Let $H$ be a very ample divisor on a surface $X$ and let $C$ be any curve in $X$. The divisor $H$ gives an embedding $X\to \mathbb{P}^n$ which gives sense in the degree of the curve $C$: it is the highest coefficient of the Hilbert polynomial (ie $n\mapsto \chi(\mathcal{O}_C(n))$) of $C$ embedded in $\mathbb{P}^n$. The exercice V.1.2 in R. Hartshorne book ask to prove that $\deg(C)=C.H$ where $C.H$ is the intersection number of $H$ and $C$ in the surface $X$.
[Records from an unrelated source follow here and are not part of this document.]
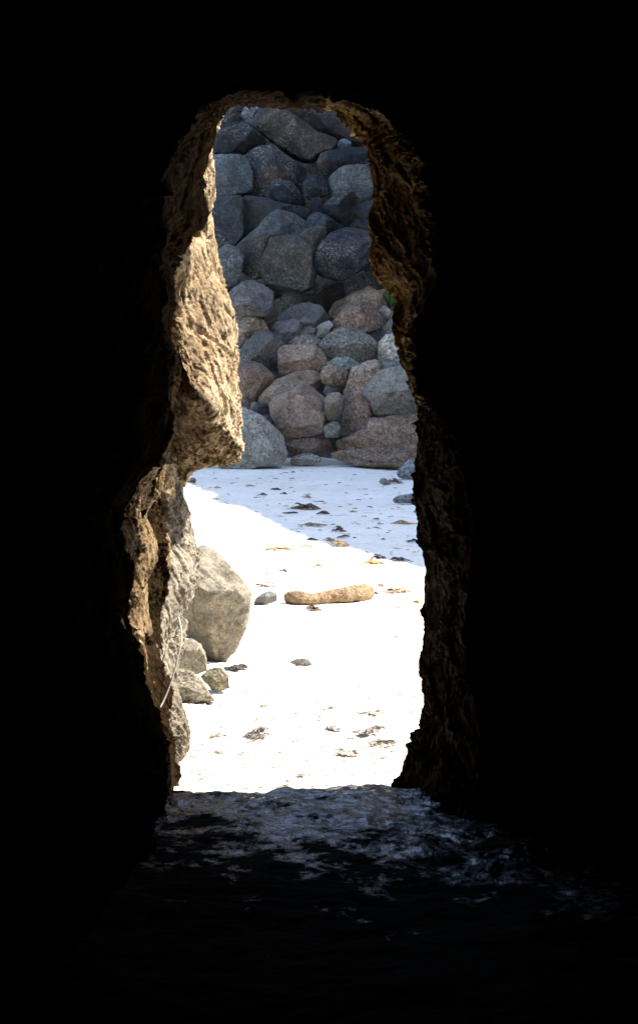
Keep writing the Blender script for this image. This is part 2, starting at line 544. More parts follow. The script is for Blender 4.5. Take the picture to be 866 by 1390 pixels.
patch('rock_outcrop', CRP3, 360, 260, M_crop, 'tall flaking brown rock at the left wall foot, white rope hanging on it', 'rock', 0.9, 8.0)

def gold_row(y, inner, sil):
    return [(60, y, 7.1), (inner - 30, y, 7.06), (inner, y, 7.16), (inner + (sil - inner) * .5, y, 7.26), (sil, y, 7.42), (sil + 4, y, 7.7), (120, y, 7.9)]
GOLD = [gold_row(630, 205, 222), gold_row(652, 192, 224), gold_row(675, 178, 218), gold_row(697, 178, 206), gold_row(720, 184, 210), gold_row(745, 188, 218), gold_row(768, 188, 220),
        gold_row(795, 184, 208), gold_row(826, 179, 206), gold_row(855, 187, 212), gold_row(890, 194, 214), gold_row(930, 203, 216), gold_row(970, 210, 222), gold_row(1010, 218, 228), gold_row(1050, 226, 231), gold_row(1090, 230, 234), gold_row(1130, 232, 236)]
patch('rock_outcrop', GOLD, 420, 200, M_gold, 'ragged golden-brown rock forming the inner edge of the left wall, lower half', 'rock', 0.7, 2.0)

def tube(path, r, n=8, sub=8):
    path = np.array(path, float)
    pts = cr(path, np.linspace(0, len(path) - 1, (len(path) - 1) * sub + 1))
    tan = np.gradient(pts, axis=0)
    tan /= np.linalg.norm(tan, axis=1)[:, None]
    up = np.cross(tan, np.array([0.3, 1, 0.2]))
    up /= np.linalg.norm(up, axis=1)[:, None]
    bi = np.cross(tan, up)
    a = np.linspace(0, 2 * math.pi, n, endpoint=False)
    r = np.asarray(r) * np.ones(len(pts))
    g = pts[:, None] + (np.cos(a)[None, :, None] * up[:, None] + np.sin(a)[None, :, None] * bi[:, None]) * r[:, None, None]
    return g.reshape(-1, 3), grid_faces(len(pts), n, wrap=True)

V, F = tube([P(243, 838, 7.58), P(247, 862, 7.42), P(243.5, 886, 7.36), P(236, 915, 7.32), P(224, 948, 7.28), P(211, 973, 7.22), P(205, 985, 7.2)], 0.0032)
tag(link('rope', V, F, M_rope, tuple(V[V[:, 2].argmin()])), 'thin white rope hanging in a curve down the left rock', 'rope')

# ------------------------------------------------------------------ beach
fx = np.linspace(-4, 4, 300)
fy = np.concatenate([np.linspace(6.3, 16, 420), np.linspace(16.05, 31, 170)])
ox = np.array([4.6, 6, 9, 14, 25, 50, 120, 300, 800, 2500.])
xs = np.concatenate([-ox[::-1], fx, ox])
ys = np.concatenate([np.array([-2500, -800, -300, -100, -30, -12, -5, 0, 3, 5]), fy, np.array([32, 34, 38, 45, 60, 100, 300, 800, 2500])])
X, Y = np.meshgrid(xs, ys)
p = np.stack([X.ravel(), Y.ravel(), 0 * X.ravel()], 1)
msk = np.clip((np.abs(X.ravel()) - 3.4) / -0.6 + 1, 0, 1) * np.clip((Y.ravel() - 6.2) / 0.3, 0, 1) * np.clip((31.5 - Y.ravel()) / 1, 0, 1)
near = np.clip((13 - Y.ravel()) / 5, 0.25, 1)
foot = np.minimum(fbm(p * np.array([3.2, 3.2, 1]), 2), 0.1)
h = (fbm(p * 0.6, 2) * 0.03 + foot * 0.05 * near + fbm(p * 11, 3) * 0.012 * near + fbm(p * 40, 2) * 0.004 * near) * msk
h = np.where(Y.ravel() < 6.25, -0.35, h)
SAND = (X, Y, h.reshape(X.shape))
structure(link('beach', np.stack([X.ravel(), Y.ravel(), h], 1), grid_faces(*X.shape), M_sand))
def sand_z(x, y):
    i = min(max(np.searchsorted(ys, y), 0), len(ys) - 1)
    j = min(max(np.searchsorted(xs, x), 0), len(xs) - 1)
    return float(SAND[2][i, j])

# ------------------------------------------------------------------ hillside behind the rock pile, and the cliff that shades the cove
xs2 = np.linspace(-24, 12, 520)
tt = np.linspace(0, 1, 300)
X2, T2 = np.meshgrid(xs2, tt)
Zb = -0.6 + T2 * 19
Yb = 30.6 + Zb * 1.0 + 0.02 * np.maximum(Zb - 8, 0) ** 2
p = np.stack([X2.ravel(), Yb.ravel(), Zb.ravel()], 1)
dsp = fbm(p * 0.5, 4) * 0.9 + (fbm(p * 1.3, 4, ridged=True) - 0.8) * 0.5
# away from the loose pile the slope itself is of rounded, bedded rock
rs = np.random.RandomState(3)
gx, gz = np.meshgrid(np.arange(-26, 15, 1.15), np.arange(-1.5, 21, 0.95))
sites = np.stack([gx.ravel() + rs.uniform(-.42, .42, gx.size), gz.ravel() + rs.uniform(-.36, .36, gx.size)], 1)
rsz = rs.uniform(0.75, 1.25, len(sites))
lump = np.zeros(len(p))
for a in range(0, len(p), 4000):
    q = p[a:a + 4000, [0, 2]] + dsp[a:a + 4000, None] * 0.12
    dd = np.sqrt(((q[:, None] - sites[None]) ** 2 * np.array([0.75, 1.1])).sum(2)) / rsz
    i1 = dd.argmin(1)
    d1 = dd[np.arange(len(q)), i1]
    dd[np.arange(len(q)), i1] = 9
    d2 = dd.min(1)
    lump[a:a + 4000] = np.sqrt(np.clip((d2 - d1) / 0.9, 0, 1)) * 0.75 * rsz[i1]
free = np.clip(np.maximum(np.maximum(-2.6 - p[:, 0], p[:, 0] - 3.0) / 0.6, (p[:, 2] - 7.2) / 0.8), 0, 1)
lump *= free
Vh = p + dsp[:, None] * np.array([0, -0.45, 0.3]) * (1 - 0.6 * free)[:, None] + lump[:, None] * np.array([0, -0.8, 0.45])
structure(link('hillside', Vh + np.array([0, 0.35, 0]), grid_faces(*X2.shape), M_hill, tint=(0.06, 0.055, 0.05)))

def cliff_mesh(path, hts, nv=60, nu=260):
    path = np.array(path, float)
    t = np.linspace(0, len(path) - 1, nu)
    q = lin(path, t)
    hh = np.interp(t, np.arange(len(hts)), hts)
    tan = np.gradient(q, axis=0)
    nrm = np.stack([tan[:, 1], -tan[:, 0]], 1)
    nrm /= np.linalg.norm(nrm, axis=1)[:, None]
    rows = []
    for v in np.linspace(0, 1, nv):
        z = hh * v
        pp = np.stack([q[:, 0], q[:, 1], z], 1)
        d = (fbm(pp * 0.35, 4) * 1.2 + (fbm(pp * 1.2, 3, ridged=True) - 0.8) * 0.4) * (1 - 0.88 * v)
        rows.append(np.stack([q[:, 0] + nrm[:, 0] * d, q[:, 1] + nrm[:, 1] * d, z - 0.5 * (v == 0)], 1))
    ctr = q.mean(0)
    top = rows[-1]
    for f in (0.2, 0.6, 0.97):
        r = top.copy()
        r[:, :2] = top[:, :2] * (1 - f) + ctr * f
        r[:, 2] += 0.8 * f
        rows.append(r)
    g = np.array(rows)
    return g.reshape(-1, 3), grid_faces(*g.shape[:2])
CL = [(12, 60), (-2, 44), (1.5, 37.5), (5.0, 33.5), (7.6, 31.5), (8.9, 27.5), (9.9, 22.4), (10.6, 19.5), (11.4, 17.7), (14, 15.0), (28, 13), (40, 20), (40, 55), (12, 60)]
HT = [22, 20, 20, 20, 18, 14, 14, 14, 14, 14, 14, 16, 20, 22]
V, F = cliff_mesh(CL, HT)
structure(link('cliff', V, F, M_hill, tint=(0.17, 0.135, 0.105)))

# ------------------------------------------------------------------ boulders
def ico(sub):
    import bmesh
    bm = bmesh.new()
    bmesh.ops.create_icosphere(bm, subdivisions=sub, radius=1)
    v = np.array([x.co[:] for x in bm.verts])
    f = np.array([[y.index for y in x.verts] for x in bm.faces])
    bm.free()
    return v, f
ICO = {k: ico(k) for k in (4, 5, 6)}

def radial(poly, nth=180, blur=2):
    """Star-shaped radius of a polygon about its centre, softened a little at the corners."""
    poly = np.array(poly, float)
    a2 = 0; c = np.zeros(2)
    for k in range(len(poly)):
        p0, p1 = poly[k], poly[(k + 1) % len(poly)]
        cr_ = p0[0] * p1[1] - p1[0] * p0[1]
        a2 += cr_
        c += (p0 + p1) * cr_
    c /= 3 * a2
    r = np.zeros(nth)
    for i in range(nth):
        th = 2 * math.pi * i / nth
        dx, dy = math.cos(th), math.sin(th)
        best = 0
        for k in range(len(poly)):
            p0 = poly[k] - c
            e = poly[(k + 1) % len(poly)] - poly[k]
            den = dx * e[1] - dy * e[0]
            if abs(den) < 1e-12:
                continue
            t = (p0[0] * e[1] - p0[1] * e[0]) / den
            s = (p0[0] * dy - p0[1] * dx) / den
            if t > 0 and -1e-6 <= s <= 1 + 1e-6:
                best = max(best, t)
        r[i] = best
    r[r == 0] = r[r > 0].mean()
    for _ in range(blur):
        r = 0.25 * np.roll(r, 1) + 0.5 * r + 0.25 * np.roll(r, -1)
    return c, r, math.sqrt(abs(a2) / 2)

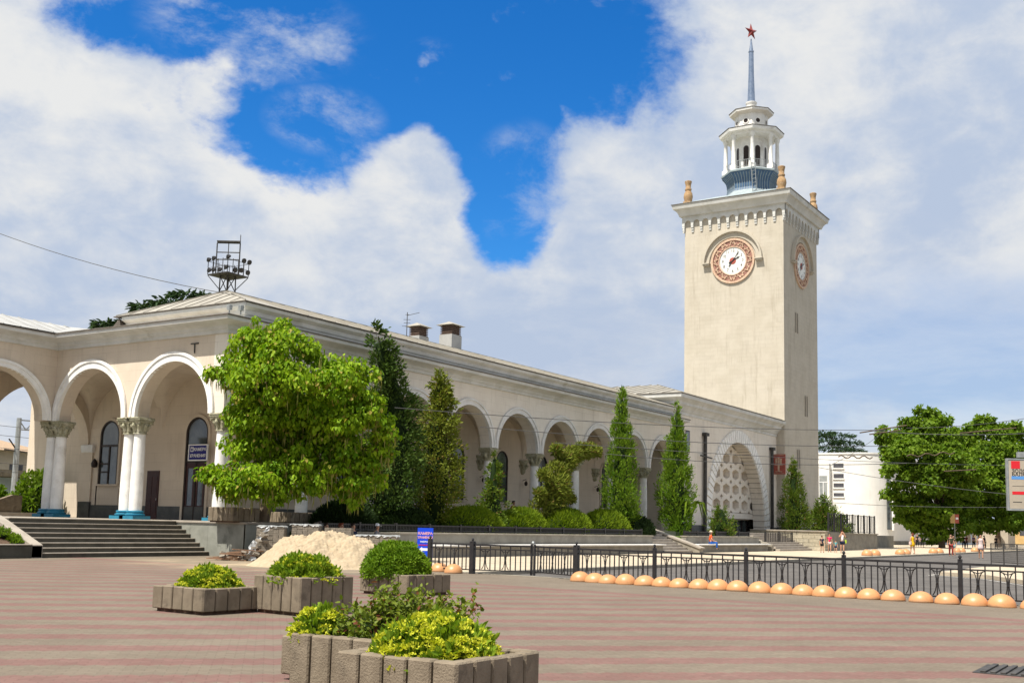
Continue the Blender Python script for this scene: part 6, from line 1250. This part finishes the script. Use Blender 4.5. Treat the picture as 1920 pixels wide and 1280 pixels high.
# ================================================================ PEOPLE
def skin_mesh(name, J, E, mat, parent, M, sub=1):
    """one continuous surface grown over a skeleton: J name -> (x, y, z, radius), E edges"""
    names = list(J); ix = {k: i for i, k in enumerate(names)}; me = bpy.data.meshes.new(name); bm = bmesh.new(); L = bm.verts.layers.skin.verify(); vs = []
    for i, k in enumerate(names):
        v = bm.verts.new(J[k][:3]); r_ = J[k][3]; r_ = r_ if isinstance(r_, tuple) else (r_, r_); v[L].radius = r_; v[L].use_root = (i == 0); vs.append(v)
    for a, b in E: bm.edges.new((vs[ix[a]], vs[ix[b]]))
    bm.to_mesh(me); bm.free(); o = bpy.data.objects.new(name, me); COL.objects.link(o); s_ = o.modifiers.new('s', 'SKIN'); s_.use_smooth_shade = True
    if sub: o.modifiers.new('b', 'SUBSURF').levels = sub
    dg = bpy.context.evaluated_depsgraph_get(); dg.update(); ne = bpy.data.meshes.new_from_object(o.evaluated_get(dg)); bpy.data.objects.remove(o); bpy.data.meshes.remove(me)
    ne.transform(M); off = root_loc(parent); ne.transform(Matrix.Translation((-off.x, -off.y, -off.z))); ne.materials.clear(); ne.materials.append(MATS[mat]); ne.name = name
    o = bpy.data.objects.new(name, ne); COL.objects.link(o); o.parent = parent; return o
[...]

I can't see how to prove that.
An idea: as the Hilbert polynomial of $C$ in $\mathbb{P}^n$ is in fact linear then $\deg(C)=\chi(\mathcal{O}_C(1))-\chi(\mathcal{O}_C)$ but with $i:C\to X$ we have that
$$ \mathcal{O}_C(1)=i^*\mathcal{O}_X(1)=i^*\mathcal{O}_X(H)=\mathcal{L}(H)\otimes_{\mathcal{O}_X}\mathcal{O}_C $$
so that
$$ \deg(C)=\chi(\mathcal{L}(H)\otimes\mathcal{O}_C)-\chi(\mathcal{O}_C) $$
and it is proved before that
$$ C.H=\deg_C(\mathcal{L}(H)\otimes\mathcal{O}_C) $$
where here $\deg_C$ is the degree of the associated divisor, so that (if what I say is correct) one has to prove that
$$ \chi(\mathcal{L}(H)\otimes\mathcal{O}_C)-\chi(\mathcal{O}_C)=\deg_C(\mathcal{L}(H)\otimes\mathcal{O}_C) $$
but how? I'm missing some ingredient.
Best Answer
Compute $\chi(\mathcal L(H) \otimes \mathcal O_C)$ and $\chi(\mathcal O_C)$ using Riemann-Roch on $C$. We get $$ \chi(\mathcal L(H) \otimes \mathcal O_C) = \deg_C(\mathcal L(H) \otimes \mathcal O_C) - g(C) + 1 $$ $$ \chi(\mathcal O_C) = 0 - g(C) + 1. $$
Subtracting the second line from the first give you the desired equality.